While I'm sipping (on) a drink.

Wherever I might be.

Once or twice a year I get un-passive and review my results and consider changes. After that, I return to being passive. As does my income.

I'm with you on this one.:)

But they are not entirely passive. I do have to click a few times to see them and move them around :D.
 
Naw - its as passive as can be. I remember the time we were literally on the beach in Sayulita after losing my wallet when I handled getting an old failed main sewer line replaced at a triplex. Thank you memorized phone contacts. Very cool to be able to do that while being a real drag that I was doing it WHILE ON THE BEACH in Mexico.

Then there was the frozen up laundry room I found out about at a stop flying back from Boston. Gave instructions for getting the thawing started and then got the news about the flooding from the broken pipes when we got into Portland.

Passive as hell.

Passive is doing next to nothing... not spending time on the phone fielding call about problems from tenants and co-ordinating repair work with contractors.... not as passive a stocks and bonds using index funds... rebalancing once a year (or even less) so an hour a year... it doesn't get more passive than that... no tenants or failed sewer pipes or frozen pipes to deal with.
 
But they are not entirely passive. I do have to click a few times to see them and move them around :D.
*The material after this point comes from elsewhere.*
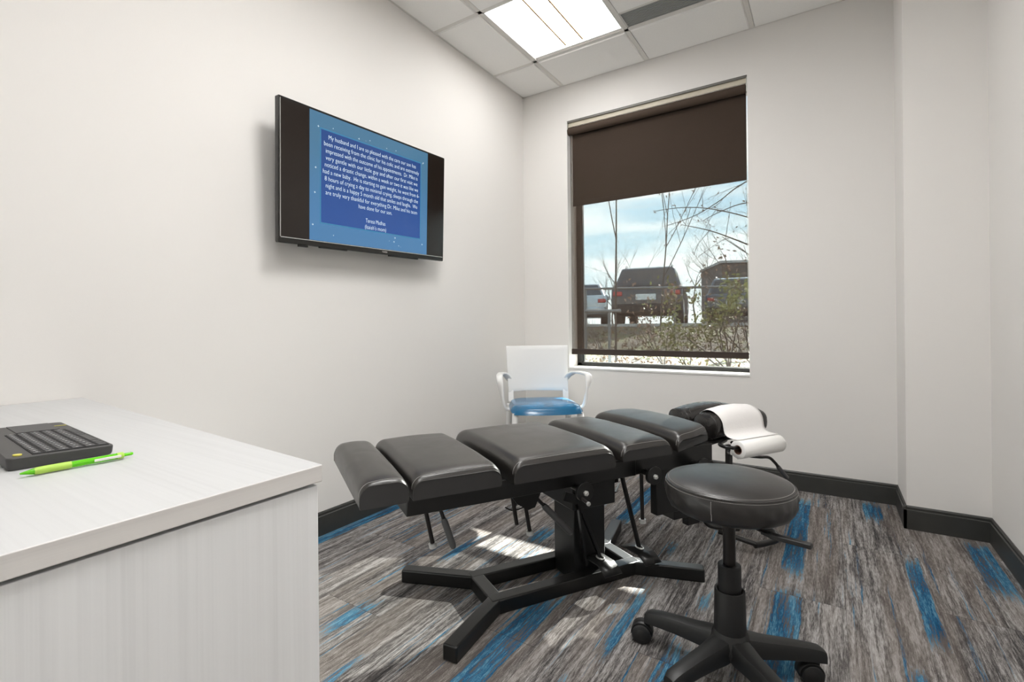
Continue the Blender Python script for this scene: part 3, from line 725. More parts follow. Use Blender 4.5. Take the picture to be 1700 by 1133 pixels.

Right. It can be a workout! Gotta watch for that carpal tunnel syndrome!
 
I see from your sig that you retired with $300,000 which is $100,000 more than we did.

I do active investing to produce ~$45,000 to $80,000 a year from our $200,000 nest egg. It has worked for the past three years which doesn't prove much but we have withdrawn and spent more than what we started with.

I spend maybe 2 to 3 hours a day on it, which isn't really passive I guess. But I don't have to unclog toilets.
 
In any discussion of landlording, tenants and clogged toilets inevitably appear in the same sentence. Funnily enough, the one problem we never actually had, in 25 years of landlording, was a clogged toilet.

Clogged toilets would have been a snap, compared with what we did deal with...
 
I do active investing to produce ~$45,000 to $80,000 a year from our $200,000 nest egg. It has worked for the past three years which doesn't prove much but we have withdrawn and spent more than what we started with.

I spend maybe 2 to 3 hours a day on it, which isn't really passive I guess. But I don't have to unclog toilets.

So you work from home, part-time and earn 45-80 grand a year. Not a bad job. :D
 
I inherited property from my parents. If you love your children, you won't leave them real estate. There is NOTHING passive about it - at least in the model my dad followed.